Lynas Malaysia and the rare earth controversy

Two decades ago, Mitsubishi Chemical established a rare earth plant in an area called Bukit Merah west of the city of Ipoh in Malaysia. And for the last two decades, both Mitsubishi and Malaysia have been paying the price.

It has cost RM300 million (US$99.2 million) so far to clean up the closed plant, and the cleanup has not been completed yet. The deaths of eight plant workers from leukemia have been laid at the plant's door because thorium, a byproduct of the refining process, was allegedly thick in the air.

Today a wholly-owned Australian company, Lynas Corp is seeking to open another rare earth plant in Malaysia near the east-coast city of Kuantan. It is reaping the results of the mess left by Mitsubishi and its subsidiary, Asian Rare Earths. Environmentalists and Malaysia's opposition parties, particularly the Democratic Action Party, have been warning that Lynas has the potential to create the same kind of environmental and public health problems that the workers and residents of Bukit Merah endured.

The fight over the plant has implications well beyond either Malaysia or its warring political parties in the expected run-up to an election sometime in the next year. China produces 97 percent of the world's rare earth metals, crucial for the manufacture of a wide variety of products including wind turbines, disk drives, cell phones, flat panel displays and many others.

Now facing a rash of illegal mining and widespread environmental disasters, China said it has cut its first-half 2011 export quota by 35 percent year on year. Lynas says it will provide the first new source of supply to the world outside China, making Malaysia, if the plant goes ahead, a strategic player in the industry.

Lynas Malaysia Sdn Bhd, a subsidiary of Lynas Australia, says it plans to import rare earth ore from Mount Weld in Western Australia, said to be the richest rare earth deposit on the planet. The company plans to truck the ore to Fremantle, send it by containership to Kuantan, then process it at a RM700 million (US$231.9 million) facility which is 40 percent completed at the Gebing Industrial Estate nearby in Pahang state.

It is unlikely that the plant will go ahead before projected national elections late this year or early next, analysts say, because of the emotional impact of the waste byproducts of the plant, which contain the radioactive element thorium.

Although Lynas has been granted most of the permits to start production, the government has forbidden the import of raw materials for processing until all of the concerns have been met. Lynas reportedly offered to set aside part of its earnings from the plant in Gebeng to help sponsor research into disposal of the waste. The company told the Kuala Lumpur-based website Malaysian Insider that it had deposited funds "to ensure safe management of any remaining residues as required by the Atomic Energy Licensing Board."

The question is whether Lynas chose Kuantan for the same reason Mitsubishi chose Bukit Merah: because Australia is a putatively first-world country that wants to export its environmental troubles overseas. Norman Moore, the minister for mines and petroleum and the leader of the Western Australia government, told the state parliament on June 9, in response to a question from a Green Party member, that his government would refuse to take back any radioactive waste produced from the processing plant.

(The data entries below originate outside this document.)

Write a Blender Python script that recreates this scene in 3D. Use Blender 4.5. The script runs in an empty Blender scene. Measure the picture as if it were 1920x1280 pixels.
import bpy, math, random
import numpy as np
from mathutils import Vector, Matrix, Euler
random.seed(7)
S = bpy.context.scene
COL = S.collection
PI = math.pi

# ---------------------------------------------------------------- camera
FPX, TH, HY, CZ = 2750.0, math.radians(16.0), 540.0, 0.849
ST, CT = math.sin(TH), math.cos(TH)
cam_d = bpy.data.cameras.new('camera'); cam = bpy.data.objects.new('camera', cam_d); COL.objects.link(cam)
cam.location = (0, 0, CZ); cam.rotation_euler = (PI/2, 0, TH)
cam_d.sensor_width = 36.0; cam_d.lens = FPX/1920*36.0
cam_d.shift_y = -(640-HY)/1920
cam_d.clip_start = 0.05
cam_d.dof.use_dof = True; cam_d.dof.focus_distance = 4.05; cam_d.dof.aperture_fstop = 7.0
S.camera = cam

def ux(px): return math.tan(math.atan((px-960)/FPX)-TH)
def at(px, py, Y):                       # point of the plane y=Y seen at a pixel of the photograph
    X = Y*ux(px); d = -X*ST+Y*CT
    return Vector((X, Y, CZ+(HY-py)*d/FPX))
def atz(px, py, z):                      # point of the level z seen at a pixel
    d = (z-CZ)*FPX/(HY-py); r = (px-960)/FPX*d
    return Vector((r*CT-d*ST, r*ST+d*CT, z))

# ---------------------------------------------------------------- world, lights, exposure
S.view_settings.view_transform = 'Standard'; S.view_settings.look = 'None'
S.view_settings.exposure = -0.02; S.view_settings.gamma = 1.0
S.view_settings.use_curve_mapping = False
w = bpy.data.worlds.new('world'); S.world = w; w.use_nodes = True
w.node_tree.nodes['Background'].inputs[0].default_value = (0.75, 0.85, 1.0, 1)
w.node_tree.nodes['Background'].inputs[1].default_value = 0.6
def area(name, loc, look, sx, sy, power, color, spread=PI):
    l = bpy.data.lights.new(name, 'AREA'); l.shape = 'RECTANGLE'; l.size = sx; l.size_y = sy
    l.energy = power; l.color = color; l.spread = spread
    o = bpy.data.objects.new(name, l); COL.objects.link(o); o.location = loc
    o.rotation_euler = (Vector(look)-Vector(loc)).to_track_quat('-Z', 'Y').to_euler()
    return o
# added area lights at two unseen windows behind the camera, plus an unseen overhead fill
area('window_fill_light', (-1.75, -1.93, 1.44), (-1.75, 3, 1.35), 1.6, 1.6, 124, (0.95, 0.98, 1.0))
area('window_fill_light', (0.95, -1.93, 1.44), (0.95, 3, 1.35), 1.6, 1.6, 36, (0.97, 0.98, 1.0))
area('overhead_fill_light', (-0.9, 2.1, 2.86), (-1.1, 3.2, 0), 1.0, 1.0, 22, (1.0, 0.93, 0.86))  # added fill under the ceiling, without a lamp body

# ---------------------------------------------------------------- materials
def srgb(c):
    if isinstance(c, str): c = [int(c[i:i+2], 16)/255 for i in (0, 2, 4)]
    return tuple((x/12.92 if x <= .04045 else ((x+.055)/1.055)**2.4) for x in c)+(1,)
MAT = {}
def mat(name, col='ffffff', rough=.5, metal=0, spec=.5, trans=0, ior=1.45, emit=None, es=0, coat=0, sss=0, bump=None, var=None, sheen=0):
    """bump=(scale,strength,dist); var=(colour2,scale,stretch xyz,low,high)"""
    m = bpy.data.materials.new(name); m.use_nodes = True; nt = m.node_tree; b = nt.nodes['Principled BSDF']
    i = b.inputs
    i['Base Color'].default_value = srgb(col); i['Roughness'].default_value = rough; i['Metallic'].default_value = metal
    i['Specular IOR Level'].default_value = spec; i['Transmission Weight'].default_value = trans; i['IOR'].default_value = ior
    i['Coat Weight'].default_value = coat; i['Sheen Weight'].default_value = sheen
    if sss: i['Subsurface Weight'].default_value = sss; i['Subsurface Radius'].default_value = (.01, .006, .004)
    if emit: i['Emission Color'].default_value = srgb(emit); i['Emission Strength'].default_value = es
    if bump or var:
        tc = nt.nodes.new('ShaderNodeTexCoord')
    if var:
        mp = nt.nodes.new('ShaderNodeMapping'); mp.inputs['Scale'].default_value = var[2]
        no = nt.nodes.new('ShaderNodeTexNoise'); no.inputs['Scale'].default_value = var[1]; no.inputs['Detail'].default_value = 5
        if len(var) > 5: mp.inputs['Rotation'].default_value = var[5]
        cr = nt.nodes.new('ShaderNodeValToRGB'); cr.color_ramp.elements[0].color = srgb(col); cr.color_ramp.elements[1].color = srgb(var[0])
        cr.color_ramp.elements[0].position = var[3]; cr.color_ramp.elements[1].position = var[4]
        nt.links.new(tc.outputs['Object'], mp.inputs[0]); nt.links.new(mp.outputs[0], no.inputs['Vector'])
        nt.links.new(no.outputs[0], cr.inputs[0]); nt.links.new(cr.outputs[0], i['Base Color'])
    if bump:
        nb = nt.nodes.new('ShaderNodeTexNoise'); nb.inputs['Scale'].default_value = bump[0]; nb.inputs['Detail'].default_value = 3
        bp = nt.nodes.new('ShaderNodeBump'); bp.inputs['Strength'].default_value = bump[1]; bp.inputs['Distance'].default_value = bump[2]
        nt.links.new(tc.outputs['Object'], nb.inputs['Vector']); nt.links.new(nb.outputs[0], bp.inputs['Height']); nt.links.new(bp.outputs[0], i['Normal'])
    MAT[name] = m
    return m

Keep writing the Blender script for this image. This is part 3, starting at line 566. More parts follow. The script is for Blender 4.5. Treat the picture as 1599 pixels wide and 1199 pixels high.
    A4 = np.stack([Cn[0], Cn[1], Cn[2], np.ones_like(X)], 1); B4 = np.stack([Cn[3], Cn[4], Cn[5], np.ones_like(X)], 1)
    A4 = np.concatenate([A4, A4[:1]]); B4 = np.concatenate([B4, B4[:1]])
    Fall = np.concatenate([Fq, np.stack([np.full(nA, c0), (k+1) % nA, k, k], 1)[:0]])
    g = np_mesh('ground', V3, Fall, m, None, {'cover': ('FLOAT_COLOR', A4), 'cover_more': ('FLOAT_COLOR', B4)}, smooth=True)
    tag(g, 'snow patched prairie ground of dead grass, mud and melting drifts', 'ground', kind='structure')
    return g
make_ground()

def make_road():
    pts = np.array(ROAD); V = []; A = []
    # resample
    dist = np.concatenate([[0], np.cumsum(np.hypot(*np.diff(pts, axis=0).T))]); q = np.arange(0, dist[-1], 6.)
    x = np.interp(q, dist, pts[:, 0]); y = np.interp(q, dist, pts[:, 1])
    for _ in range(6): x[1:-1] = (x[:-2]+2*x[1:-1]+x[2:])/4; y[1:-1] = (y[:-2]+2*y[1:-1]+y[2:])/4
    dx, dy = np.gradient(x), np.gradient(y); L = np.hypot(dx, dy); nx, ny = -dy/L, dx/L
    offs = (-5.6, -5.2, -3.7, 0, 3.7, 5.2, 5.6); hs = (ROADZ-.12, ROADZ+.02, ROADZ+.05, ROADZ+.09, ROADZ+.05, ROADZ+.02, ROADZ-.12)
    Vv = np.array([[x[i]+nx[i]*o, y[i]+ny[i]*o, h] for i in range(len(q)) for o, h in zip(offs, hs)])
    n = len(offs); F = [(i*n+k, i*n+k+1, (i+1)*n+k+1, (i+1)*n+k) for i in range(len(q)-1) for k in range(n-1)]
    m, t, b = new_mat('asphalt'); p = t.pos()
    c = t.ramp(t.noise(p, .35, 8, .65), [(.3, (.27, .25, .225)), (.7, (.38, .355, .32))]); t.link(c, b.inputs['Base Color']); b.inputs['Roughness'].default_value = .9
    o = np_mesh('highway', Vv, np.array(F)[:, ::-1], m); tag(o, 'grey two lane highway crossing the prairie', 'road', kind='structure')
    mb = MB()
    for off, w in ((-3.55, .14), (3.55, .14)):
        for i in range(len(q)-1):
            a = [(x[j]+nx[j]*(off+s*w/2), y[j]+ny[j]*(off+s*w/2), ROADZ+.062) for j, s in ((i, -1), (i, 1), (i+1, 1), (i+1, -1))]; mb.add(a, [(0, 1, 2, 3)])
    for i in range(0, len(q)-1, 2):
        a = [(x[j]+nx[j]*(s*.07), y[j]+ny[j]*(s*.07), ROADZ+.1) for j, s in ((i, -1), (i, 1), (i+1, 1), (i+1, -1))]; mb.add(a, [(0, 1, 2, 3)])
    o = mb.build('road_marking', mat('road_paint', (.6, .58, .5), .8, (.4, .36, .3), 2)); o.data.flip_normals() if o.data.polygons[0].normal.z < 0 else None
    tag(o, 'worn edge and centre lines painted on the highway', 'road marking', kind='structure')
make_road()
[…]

Although Prime Minister Najib Tun Razak is eager to see the plant go ahead because of the implications for his so-called 1Malaysia plan to draw foreign investment as well as for the strategic implications of making Malaysia a player in the rare earths game, he has publicly stated that all health and safety concerns must be addressed first.

The International Atomic Energy Agency says the plant has been built to international standards. However, the government has requested a second international panel, which conducted a six-day visit to Malaysia, meeting members of the public, community associations, NGOS and professional bodies. The panel is expected to complete its work by the end of June. Approval is expected.

The facility still faces a difficult fight, one that has grown more difficult with the Western Australian government's announcement last week. Some 700,000 people live within a 30-km radius of the plant. A local protest group, the Kuantan Concerned Citizen Group, delivered a petition charging that the organization has no faith in the safeguards the company claims to have put in place and "We do not want to face a radioactive problem in our backyard and we do not want to subject ourselves or our family members to severe health problems."

A major part of the concern, brought up frequently by the opposition, stems from the history of the Bukit Merah plant, which was an accident ready to happen, and it did. This reporter visited the plant in the 1980s to witness open drains being eaten away by corrosive materials. The operators had bulldozed two or three football field-sized trenches to hold the low-grade nuclear waste, then covered the walls with shotcrete or gunite. It was possible to peel the gunite off the walls with one's fingers, hardly inspiring confidence that the facility would hold nuclear materials for the recommended 800 years before their radiation deteriorated.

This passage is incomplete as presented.